What you need to do: Exactly as written, write out the lines below from the first to the one containing "C = S.collection", inclusive. Pictures do not belong in the copy.
## Begin Collected data
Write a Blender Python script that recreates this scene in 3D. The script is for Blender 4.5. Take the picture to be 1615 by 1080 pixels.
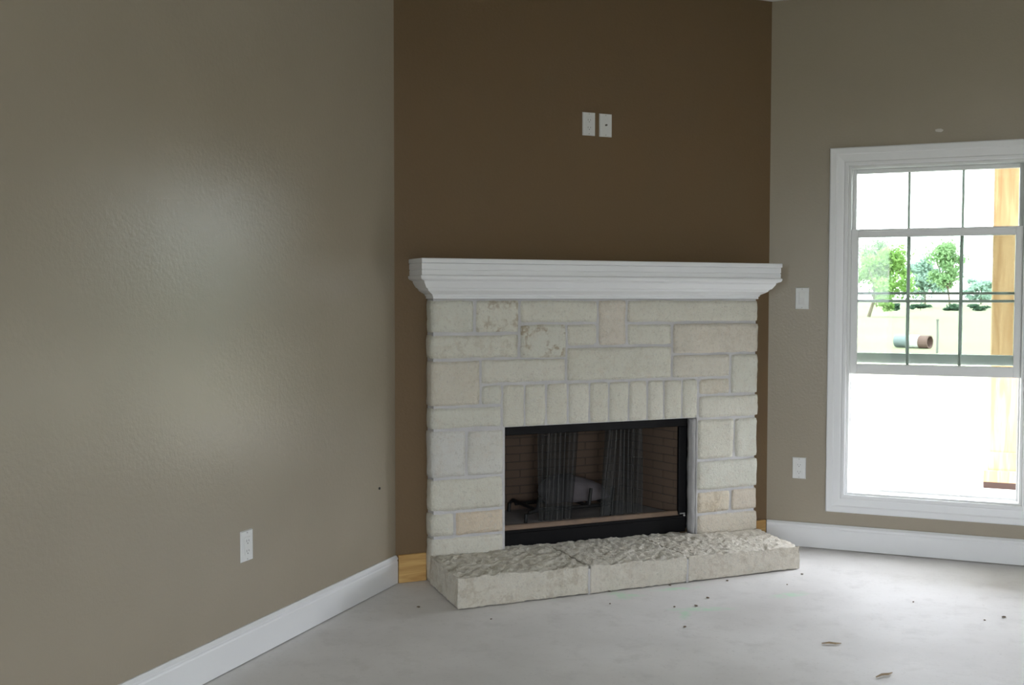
import bpy, bmesh, math, random
from mathutils import Vector, Matrix, noise
random.seed(7)
for o in list(bpy.data.objects):
    bpy.data.objects.remove(o)
S = bpy.context.scene
C = S.collection

# ---------------------------------------------------------------- camera, sky, light, exposure
A, Y1, SP = 2.3526, 4.3562, 1.4724          # left wall x=-A, corners of the diagonal wall
B = Y1 + SP                                   # right wall plane y=B
CEIL = 2.897
XR, YF = 3.9, -3.4                            # unseen side wall, wall behind the camera
YAW, PIT, ROL, FPX = 0.38569, 0.04213, 0.00102, 1684.05
fw = Vector((-math.sin(YAW) * math.cos(PIT), math.cos(YAW) * math.cos(PIT), -math.sin(PIT)))
r0 = Vector((math.cos(YAW), math.sin(YAW), 0)); u0 = r0.cross(fw)
rr = r0 * math.cos(ROL) + u0 * math.sin(ROL); uu = u0 * math.cos(ROL) - r0 * math.sin(ROL)
cd = bpy.data.cameras.new('camera'); cam = bpy.data.objects.new('camera', cd); C.objects.link(cam)
cd.sensor_width = 36; cd.lens = FPX / 1615 * 36; cd.clip_start = 0.05; cd.clip_end = 2000
cam.matrix_world = Matrix(((rr.x, uu.x, -fw.x, 0), (rr.y, uu.y, -fw.y, 0), (rr.z, uu.z, -fw.z, 1.33), (0, 0, 0, 1)))
S.camera = cam

w = bpy.data.worlds.new('overcast_sky'); S.world = w; w.use_nodes = True
bg = w.node_tree.nodes['Background']
bg.inputs['Color'].default_value = (0.92, 0.965, 1.05, 1); bg.inputs['Strength'].default_value = 20.0

S.view_settings.view_transform = 'Standard'; S.view_settings.look = 'None'
S.view_settings.gamma = 1; S.view_settings.use_curve_mapping = False
S.view_settings.exposure = 0.0

def portal(name, loc, rot, sx, sy):          # sampling aid for daylight at a modelled opening, emits nothing itself
    l = bpy.data.lights.new(name, 'AREA'); l.shape = 'RECTANGLE'; l.size = sx; l.size_y = sy
    l.cycles.is_portal = True
    o = bpy.data.objects.new(name, l); C.objects.link(o); o.location = loc; o.rotation_euler = rot
W1 = (-0.477, 0.365, 0.298, 2.013)            # window in view: x0 x1 z0 z1
W2 = (1.20, 2.25, 0.298, 2.40)                # unseen window added beyond the frame, tall and clear of the porch roof for daylight
WF = (-1.9, -0.66, 0.15, 2.35)                # glazed door in the wall behind the camera
WG = (1.60, 3.10, 0.20, 2.50)                   # wide unseen opening beside it, sized for the daylight it gives
for q in (W1, W2):
    portal('daylight_portal', ((q[0] + q[1]) / 2, B + 0.16, (q[2] + q[3]) / 2), (-math.pi / 2, 0, 0), q[1] - q[0], q[3] - q[2])
for q in (WF, WG):
    portal('daylight_portal', ((q[0] + q[1]) / 2, YF - 0.16, (q[2] + q[3]) / 2), (math.pi / 2, 0, 0), q[1] - q[0], q[3] - q[2])

# ---------------------------------------------------------------- materials
def mat(name, col, rough=0.6, bump=None, var=None, metal=0, spec=0.5):
    m = bpy.data.materials.new(name); m.use_nodes = True
    nt = m.node_tree; b = nt.nodes['Principled BSDF']
    b.inputs['Base Color'].default_value = (*col, 1); b.inputs['Roughness'].default_value = rough
    b.inputs['Metallic'].default_value = metal; b.inputs['Specular IOR Level'].default_value = spec
    tc = nt.nodes.new('ShaderNodeTexCoord')
    if var:                                   # (scale, other colour)
        n = nt.nodes.new('ShaderNodeTexNoise'); n.inputs['Scale'].default_value = var[0]; n.inputs['Detail'].default_value = 6
        nt.links.new(tc.outputs['Object'], n.inputs['Vector'])
        cr = nt.nodes.new('ShaderNodeValToRGB'); cr.color_ramp.elements[0].position = 0.35; cr.color_ramp.elements[1].position = 0.68
        cr.color_ramp.elements[0].color = (*col, 1); cr.color_ramp.elements[1].color = (*var[1], 1)
        nt.links.new(n.outputs['Fac'], cr.inputs['Fac']); nt.links.new(cr.outputs['Color'], b.inputs['Base Color'])
    if bump:                                  # (scale, strength, distance)
        n2 = nt.nodes.new('ShaderNodeTexNoise'); n2.inputs['Scale'].default_value = bump[0]; n2.inputs['Detail'].default_value = 5
        nt.links.new(tc.outputs['Object'], n2.inputs['Vector'])
        bp = nt.nodes.new('ShaderNodeBump'); bp.inputs['Strength'].default_value = bump[1]; bp.inputs['Distance'].default_value = bump[2]
        nt.links.new(n2.outputs['Fac'], bp.inputs['Height']); nt.links.new(bp.outputs['Normal'], b.inputs['Normal'])
    return m
M = {}
M['taupe'] = mat('taupe_eggshell_paint', (0.330, 0.286, 0.219), 0.27, (75, 0.22, 0.004), (3, (0.340, 0.295, 0.226)))
M['brown'] = mat('brown_eggshell_paint', (0.158, 0.100, 0.047), 0.45, (75, 0.3, 0.004), (3, (0.153, 0.1, 0.049)))
M['ceiling'] = mat('white_ceiling_texture', (0.7, 0.69, 0.66), 0.9, (60, 0.4, 0.005))
M['trim'] = mat('white_trim_paint', (0.80, 0.81, 0.82), 0.32, (30, 0.05, 0.002))
M['vinyl'] = mat('white_window_vinyl', (0.75, 0.76, 0.75), 0.35)
M['muntin'] = mat('grey_white_muntin', (0.8, 0.82, 0.8), 0.5)
M['plate'] = mat('white_plastic', (0.72, 0.73, 0.72), 0.3)
M['slot'] = mat('dark_slot', (0.22, 0.22, 0.21), 0.6)
M['coax'] = mat('coax_metal', (0.12, 0.12, 0.1), 0.4, metal=0.6)
M['screw'] = mat('screw_head', (0.45, 0.45, 0.44), 0.35, metal=0.3)
M['blackmetal'] = mat('black_metal', (0.006, 0.006, 0.007), 0.45, spec=0.22)
M['iron'] = mat('cast_iron', (0.008, 0.008, 0.008), 0.6)
M['mortar'] = mat('grey_mortar', (0.58, 0.57, 0.57), 0.95, (120, 0.5, 0.006), (14, (0.52, 0.51, 0.51)))
M['gap'] = mat('dark_joint', (0.04, 0.037, 0.033), 0.9)
M['brick'] = mat('firebrick', (0.155, 0.105, 0.072), 0.9, (60, 0.5, 0.004), (20, (0.125, 0.085, 0.06)))
M['brickmortar'] = mat('firebrick_mortar', (0.095, 0.072, 0.056), 0.95)
M['refractory'] = mat('refractory_floor', (0.30, 0.285, 0.28), 0.95, (40, 0.4, 0.006), (9, (0.24, 0.23, 0.225)))
M['lip'] = mat('tan_refractory_lip', (0.24, 0.165, 0.11), 0.8, (50, 0.4, 0.004), (12, (0.19, 0.135, 0.10)))
M['sheet'] = mat('pale_plastic_sheet', (0.36, 0.33, 0.35), 0.45, (18, 0.5, 0.01))
M['crumb'] = mat('brown_crumb', (0.16, 0.115, 0.08), 0.9)
M['splinter'] = mat('wood_splinter', (0.36, 0.27, 0.17), 0.8)
M['spackle'] = mat('spackle', (0.6, 0.56, 0.5), 0.9)
M['bark'] = mat('bark', (0.16, 0.12, 0.09), 0.95)
M['porch'] = mat('porch_concrete', (0.60, 0.585, 0.55), 0.9, (30, 0.2, 0.004), (1.5, (0.55, 0.535, 0.5)))
M['grass'] = mat('dry_grass', (0.172, 0.163, 0.09), 1.0, None, (0.12, (0.15, 0.156, 0.076)))
M['galv'] = mat('pale_galvanised', (0.14, 0.165, 0.175), 0.5)
M['rust'] = mat('rusty_brown', (0.13, 0.075, 0.065), 0.9)
M['whitepaint'] = mat('white_band', (0.6, 0.6, 0.6), 0.6)
M['stake'] = mat('grey_stake', (0.16, 0.155, 0.145), 0.9)
M['exterior'] = mat('exterior_siding', (0.5, 0.48, 0.44), 0.9)

def concrete():
    m = mat('concrete_slab', (0.5, 0.5, 0.49), 0.68, (26, 0.12, 0.004), spec=0.3); nt = m.node_tree; b = nt.nodes['Principled BSDF']
    tc = nt.nodes.new('ShaderNodeTexCoord')
    def nz(s, d, lo, hi, rough=0.55):
        n = nt.nodes.new('ShaderNodeTexNoise'); n.inputs['Scale'].default_value = s; n.inputs['Detail'].default_value = d; n.inputs['Roughness'].default_value = rough
        nt.links.new(tc.outputs['Object'], n.inputs['Vector'])
        r = nt.nodes.new('ShaderNodeMapRange'); r.inputs['From Min'].default_value = lo; r.inputs['From Max'].default_value = hi
        nt.links.new(n.outputs['Fac'], r.inputs['Value']); return r.outputs['Result']
    def mix(f, a, c2, k=1.0):
        x = nt.nodes.new('ShaderNodeMix'); x.data_type = 'RGBA'
        if k != 1.0:
            mm = nt.nodes.new('ShaderNodeMath'); mm.operation = 'MULTIPLY'; mm.inputs[1].default_value = k; nt.links.new(f, mm.inputs[0]); f = mm.outputs[0]
        nt.links.new(f, x.inputs['Factor'])
        if isinstance(a, tuple): x.inputs['A'].default_value = (*a, 1)
        else: nt.links.new(a, x.inputs['A'])
        x.inputs['B'].default_value = (*c2, 1); return x.outputs['Result']
    c = mix(nz(1.1, 5, 0.35, 0.65), (0.80, 0.785, 0.775), (0.65, 0.632, 0.615))
    c = mix(nz(7, 8, 0.52, 0.75, 0.7), c, (0.56, 0.545, 0.525), 0.6)
    c = mix(nz(55, 4, 0.60, 0.78), c, (0.48, 0.455, 0.43), 0.45)
    # faint green chalk strokes: a few fixed smears on the slab in front of the hearth
    geo = nt.nodes.new('ShaderNodeNewGeometry')
    acc = None
    for (x0, y0, x1, y1, wd) in GREEN:
        sub = nt.nodes.new('ShaderNodeVectorMath'); sub.operation = 'SUBTRACT'; sub.inputs[1].default_value = ((x0 + x1) / 2, (y0 + y1) / 2, 0)
        nt.links.new(geo.outputs['Position'], sub.inputs[0])
        rot = nt.nodes.new('ShaderNodeVectorRotate'); rot.rotation_type = 'Z_AXIS'; rot.inputs['Angle'].default_value = -math.atan2(y1 - y0, x1 - x0)
        nt.links.new(sub.outputs[0], rot.inputs['Vector'])
        sc = nt.nodes.new('ShaderNodeVectorMath'); sc.operation = 'MULTIPLY'; sc.inputs[1].default_value = (2 / math.hypot(x1 - x0, y1 - y0), 1 / wd, 0)
        nt.links.new(rot.outputs[0], sc.inputs[0])
        ln = nt.nodes.new('ShaderNodeVectorMath'); ln.operation = 'LENGTH'; nt.links.new(sc.outputs[0], ln.inputs[0])
        r = nt.nodes.new('ShaderNodeMapRange'); r.inputs['From Min'].default_value = 1.15; r.inputs['From Max'].default_value = 0.2
        nt.links.new(ln.outputs['Value'], r.inputs['Value'])
        if acc is None: acc = r.outputs['Result']
        else:
            mx = nt.nodes.new('ShaderNodeMath'); mx.operation = 'MAXIMUM'; nt.links.new(acc, mx.inputs[0]); nt.links.new(r.outputs['Result'], mx.inputs[1]); acc = mx.outputs[0]
    ml = nt.nodes.new('ShaderNodeMath'); ml.operation = 'MULTIPLY'; nt.links.new(acc, ml.inputs[0]); nt.links.new(nz(24, 4, 0.34, 0.52), ml.inputs[1])
    c = mix(ml.outputs[0], c, (0.52, 0.78, 0.57), 0.65)
    nt.links.new(c, b.inputs['Base Color'])
    return m
GREEN = [(-1.38, 4.62, -1.28, 4.50, 0.05), (-1.22, 4.68, -1.02, 4.84, 0.03), (-1.08, 4.42, -0.80, 4.56, 0.035),
         (-0.98, 4.30, -1.02, 4.50, 0.03), (-0.70, 4.78, -0.55, 4.93, 0.04), (-1.38, 4.55, -1.22, 4.60, 0.03)]
M['concrete'] = concrete()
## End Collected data
Written reply:
Write a Blender Python script that recreates this scene in 3D. The script is for Blender 4.5. Take the picture to be 1615 by 1080 pixels.
import bpy, bmesh, math, random
from mathutils import Vector, Matrix, noise
random.seed(7)
for o in list(bpy.data.objects):
    bpy.data.objects.remove(o)
S = bpy.context.scene
C = S.collection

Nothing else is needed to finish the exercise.